Does XCode Instruments -> Leaks give correct information with Unity iPhone?

I'm pretty new to Unity iPhone, however I've spent about a year and a half developing in Unity, so I've been spending some time familiarising myself with the production line and testing of a few thing before going into full production on a project, and have found that anything I build from Unity iPhone 1.7 reports memory leaks through the XCode Instruments Leaks tool. I first tried it on a test app I had put together, and after seeing the leaks appear in that, I decided to make a plain app with one scene, and one camera in it. This also produced leaks, in just about every build configuration I could try, on both a 1st Gen iPod Touch and a 3rd Gen iPod Touch, in ARM 6 and ARM 7 build configurations.

I started doing some searches to determine if this was a major issue, and from what I've found there were some leaks in earlier versions of Unity iPhone, however I haven't seen anything reported specifically for Unity iPhone 1.7. I did come across one post on the forums stating that the reports from Leaks was inaccurate because it interpreted the Mono runtime's handling of memory incorrectly, however it was a unique post, and didn't really explain why.

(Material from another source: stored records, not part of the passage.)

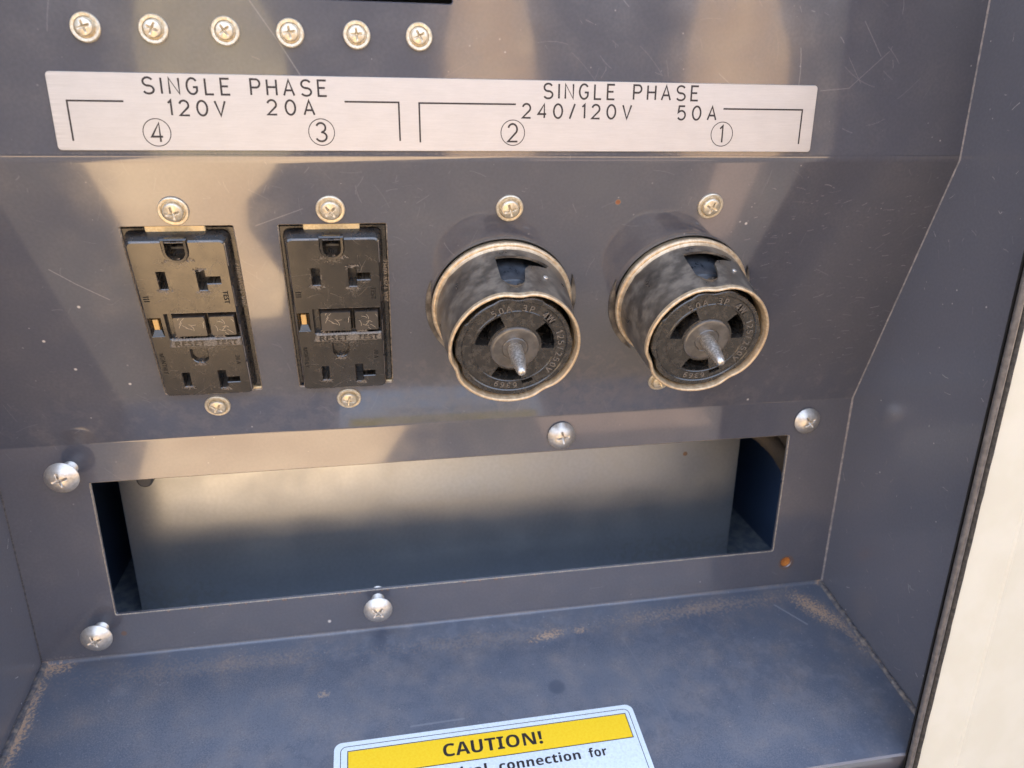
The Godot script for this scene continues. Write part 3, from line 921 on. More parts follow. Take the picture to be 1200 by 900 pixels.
func bend(mb: MB, y: float, reach: float, _b: float, deg: float, upper: bool) -> void:
	# rounded fold of the sheet: radius so that both tangents are 0.5 mm long
	var R := reach / tan(deg_to_rad(deg * 0.5))
	var steps := 10
	for i in steps:
		var p := []
		for j in 2:
			var t := deg_to_rad(deg * (i + j) / steps)
			var yy: float
			var zz: float
			var nn: Vector3
			if upper:      # turns back towards the upright above: convex
				yy = y + R * sin(t); zz = -R * (1 - cos(t)); nn = Vector3(0, sin(t), cos(t))
			else:          # below: concave fold to the upright lower panel
				yy = y - R * sin(t); zz = R * (1 - cos(t)) * -1.0; nn = Vector3(0, -sin(t), cos(t))
				zz = -R * (1 - cos(t)); 
			if not upper:
				zz = R * (1 - cos(t)); nn = Vector3(0, sin(t), cos(t))
			p.append([yy, zz, nn])
		mb.squad(Vector3(XL, p[0][0], p[0][1]), Vector3(XR, p[0][0], p[0][1]), Vector3(XR, p[1][0], p[1][1]), Vector3(XL, p[1][0], p[1][1]), p[0][2], p[0][2], p[1][2], p[1][2])

# ------------------------------------------------------------------ nameplate with engraved single-stroke lettering
func glyph(c: String) -> Array:       # polylines on a 0..w by 0..1 box; first item is the advance width
	var arc := func(cx: float, cy: float, rx: float, ry: float, a0: float, a1: float) -> Array:
		var p := []
		var m := maxi(4, int(absf(a1 - a0) / 14.0))
		for i in m + 1:
			var a := deg_to_rad(lerpf(a0, a1, float(i) / m))
			p.append(Vector2(cx + rx * cos(a), cy + ry * sin(a)))
		return p
	match c:
		"S": return [0.72, arc.call(0.36, 0.745, 0.33, 0.255, 25, 270) + arc.call(0.36, 0.25, 0.36, 0.25, 90, -155)]
		"I": return [0.0, [Vector2(0, 0), Vector2(0, 1)]]
		"N": return [0.66, [Vector2(0, 0), Vector2(0, 1), Vector2(0.66, 0), Vector2(0.66, 1)]]
		"G": return [0.74, arc.call(0.38, 0.5, 0.38, 0.5, 40, 325) + [Vector2(0.70, 0.44), Vector2(0.42, 0.44)]]
		"L": return [0.56, [Vector2(0, 1), Vector2(0, 0), Vector2(0.56, 0)]]
		"E": return [0.60, [Vector2(0.60, 1), Vector2(0, 1), Vector2(0, 0), Vector2(0.60, 0)], [Vector2(0.03, 0.52), Vector2(0.5, 0.52)]]
		"P": return [0.64, [Vector2(0, 0), Vector2(0, 1), Vector2(0.38, 1)] + arc.call(0.38, 0.74, 0.26, 0.26, 90, -90) + [Vector2(0.03, 0.48)]]
		"H": return [0.66, [Vector2(0, 0), Vector2(0, 1)], [Vector2(0.66, 0), Vector2(0.66, 1)], [Vector2(0.03, 0.52), Vector2(0.63, 0.52)]]
		"A": return [0.74, [Vector2(0, 0), Vector2(0.37, 1), Vector2(0.74, 0)], [Vector2(0.15, 0.33), Vector2(0.59, 0.33)]]
		"V": return [0.72, [Vector2(0, 1), Vector2(0.36, 0), Vector2(0.72, 1)]]
		"/": return [0.42, [Vector2(0, -0.04), Vector2(0.42, 1.04)]]
		"1": return [0.20, [Vector2(0, 0.82), Vector2(0.2, 1), Vector2(0.2, 0)]]
		"2": return [0.66, arc.call(0.32, 0.7, 0.31, 0.3, 165, -35) + [Vector2(0, 0), Vector2(0.66, 0)]]
		"3": return [0.66, arc.call(0.3, 0.75, 0.29, 0.25, 160, -90) + arc.call(0.3, 0.25, 0.34, 0.25, 88, -160)]
		"0": return [0.70, arc.call(0.35, 0.5, 0.35, 0.5, 0, 360)]
		"4": return [0.66, [Vector2(0.5, 0), Vector2(0.5, 1), Vector2(0, 0.28), Vector2(0.66, 0.28)]]
		"5": return [0.66, [Vector2(0.6, 1), Vector2(0.1, 1), Vector2(0.04, 0.54)] + arc.call(0.32, 0.33, 0.33, 0.33, 125, -150)]
	return [0.5]

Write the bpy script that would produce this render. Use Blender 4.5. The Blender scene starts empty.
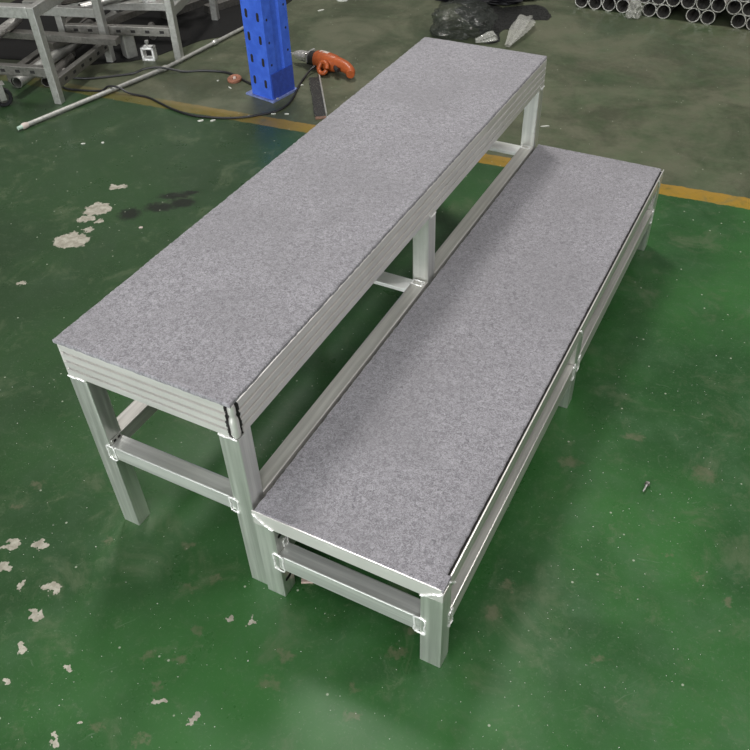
import bpy, bmesh, math, random
from mathutils import Vector, Matrix
random.seed(7)
C = bpy.context.scene.collection
PI = math.pi

# ------------------------------------------------------------------ helpers
def link(o):
    C.objects.link(o); return o

def obj(name, bm, mat, parent=None, smooth=False, kind=None, label=None):
    bmesh.ops.recalc_face_normals(bm, faces=bm.faces[:])
    me = bpy.data.meshes.new(name); bm.to_mesh(me); bm.free()
    if smooth:
        for p in me.polygons: p.use_smooth = True
        try: me.set_sharp_from_angle(angle=math.radians(38))
        except Exception: pass
    me.materials.append(mat)
    o = bpy.data.objects.new(name, me); link(o)
    if parent: o.parent = parent
    if kind: o['kind'] = kind
    if label: o['label'] = label
    return o

def tag(o, label, cat, group=None):
    o['label'] = label; o['category'] = cat
    if group: o['group'] = group
    return o

def thing(name, label, cat, loc=(0, 0, 0), rz=0, group=None):
    o = bpy.data.objects.new(name, None); link(o)
    o.empty_display_size = .05
    o.location = loc; o.rotation_euler = (0, 0, rz)
    return tag(o, label, cat, group)

def dup(root, loc, rot, label=None):
    r = root.copy(); C.objects.link(r); r.location = loc; r.rotation_euler = rot
    if label: r['label'] = label
    for ch in list(root.children):
        c = ch.copy(); C.objects.link(c); c.parent = r
        for g in ch.children:
            d = g.copy(); C.objects.link(d); d.parent = c
    return r

def box(bm, x0, x1, y0, y1, z0, z1, bevel=0.0, M=None):
    t = bmesh.new()
    bmesh.ops.create_cube(t, size=1)
    for v in t.verts:
        v.co = Vector(((x0+x1)/2+v.co.x*(x1-x0), (y0+y1)/2+v.co.y*(y1-y0), (z0+z1)/2+v.co.z*(z1-z0)))
    if bevel: bmesh.ops.bevel(t, geom=t.edges[:], offset=bevel, segments=2, affect='EDGES', profile=.5)
    if M: bmesh.ops.transform(t, matrix=M, verts=t.verts[:])
    merge(bm, t)

def merge(bm, t):
    me = bpy.data.meshes.new('tmp'); t.to_mesh(me); t.free(); bm.from_mesh(me); bpy.data.meshes.remove(me)

def catmull(pts, n=8, closed=False):
    P = [Vector(p) for p in pts]; out = []
    m = len(P)
    for i in range(m if closed else m-1):
        if closed: a, b, c, d = P[(i-1) % m], P[i], P[(i+1) % m], P[(i+2) % m]
        else: a, b, c, d = P[max(i-1, 0)], P[i], P[i+1], P[min(i+2, m-1)]
        for k in range(n):
            t = k/n
            out.append(.5*((2*b)+(c-a)*t+(2*a-5*b+4*c-d)*t*t+(3*b-a-3*c+d)*t**3))
    if not closed: out.append(P[-1])
    return out

def sweep(bm, path, r, seg=10, closed=False, caps=True):
    """tube of radius r (number or list) along a list of points"""
    P = [Vector(p) for p in path]; n = len(P)
    rings = []; up = None
    for i in range(n):
        if closed: d = (P[(i+1) % n]-P[(i-1) % n]).normalized()
        else: d = (P[min(i+1, n-1)]-P[max(i-1, 0)]).normalized()
        if up is None:
            up = Vector((0, 0, 1)) if abs(d.z) < .9 else Vector((1, 0, 0))
        a = d.cross(up)
        if a.length < 1e-6: a = d.orthogonal()
        a.normalize(); b = a.cross(d).normalized(); up = b
        rr = r[i] if isinstance(r, (list, tuple)) else r
        rings.append([bm.verts.new(P[i]+a*math.cos(2*PI*k/seg)*rr+b*math.sin(2*PI*k/seg)*rr) for k in range(seg)])
    for i in range(n if closed else n-1):
        A, B = rings[i], rings[(i+1) % n]
        for k in range(seg):
            bm.faces.new((A[k], A[(k+1) % seg], B[(k+1) % seg], B[k]))
    if caps and not closed:
        bm.faces.new(rings[0][::-1]); bm.faces.new(rings[-1])

def lathe(bm, prof, M, seg=28):
    """prof: list of (r, h) about local z; closed at r=0"""
    rings = []
    for r, h in prof:
        if r < 1e-6: rings.append([bm.verts.new(M @ Vector((0, 0, h)))])
        else: rings.append([bm.verts.new(M @ Vector((r*math.cos(2*PI*k/seg), r*math.sin(2*PI*k/seg), h))) for k in range(seg)])
    for A, B in zip(rings, rings[1:]):
        for k in range(seg):
            q = (k+1) % seg
            if len(A) == 1 and len(B) == 1: continue
            if len(A) == 1: bm.faces.new((A[0], B[q], B[k]))
            elif len(B) == 1: bm.faces.new((A[k], A[q], B[0]))
            else: bm.faces.new((A[k], A[q], B[q], B[k]))

def prism(bm, outline, axis_vec, M=None):
    """extrude a closed 3D outline along axis_vec"""
    a = [bm.verts.new(Vector(p)) for p in outline]
    b = [bm.verts.new(Vector(p)+Vector(axis_vec)) for p in outline]
    n = len(a)
    bm.faces.new(a[::-1]); bm.faces.new(b)
    for i in range(n): bm.faces.new((a[i], a[(i+1) % n], b[(i+1) % n], b[i]))
    if M: bmesh.ops.transform(bm, matrix=M, verts=a+b)

def dirmat(p, d, up=(0, 0, 1)):
    """matrix whose local z axis points along d at origin p"""
    d = Vector(d).normalized(); q = d.to_track_quat('Z', 'Y')
    return Matrix.Translation(Vector(p)) @ q.to_matrix().to_4x4()

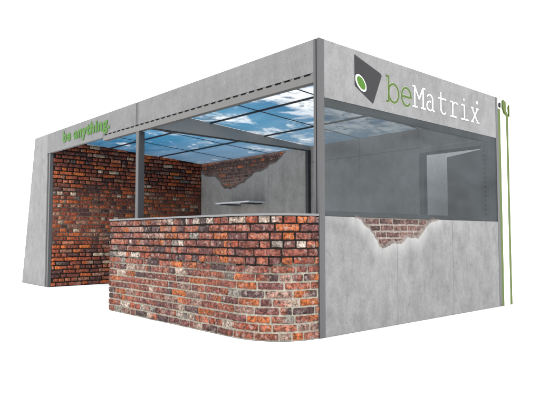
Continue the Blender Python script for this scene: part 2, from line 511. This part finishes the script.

So are the memory leaks being reported from Instruments Leaks real leaks, or is there a different way I should be profiling my apps to make sure there aren't any memory leaks?

Edit: I really need to know this, and I'm pretty sure that due to Apple's stringent approval process, that everyone does, so a bounty has been placed.

Edit 2: As I haven't received a response from Unity Support, I'm selecting the answer that gave the most useful response. I will post any further findings here once Unity get back to me.

The best way to make sure your app doesn't have leaks will be to watch your memory usage over time, to see if it steadily goes up.

There are many ways to create leaks with unity, most of them being to do with creating certain types of objects (e.g. Texture2D) which actually reside in native memory.

If those are leaking, you probably won't see them in leaks either - they're still in use by unity internally, you're just not using them for something. You will however see the memory steadily creep up over time.

If your app stays stable memory wise, and the only leaks are the false positives from Unity, Apple won't fail your app for memory reasons

you will not have any problems for your app to being aproved because there are many many unity based games there in ITunes. Mono's garbage collector is not a great multi generation one like what you see in .NET framework or java. the main unity engine has no leaks i think but i can not be sure. so the leaks are not real leaks and mono will collect them soon after they appear. you can call GC.Collect at any time to collect garbages.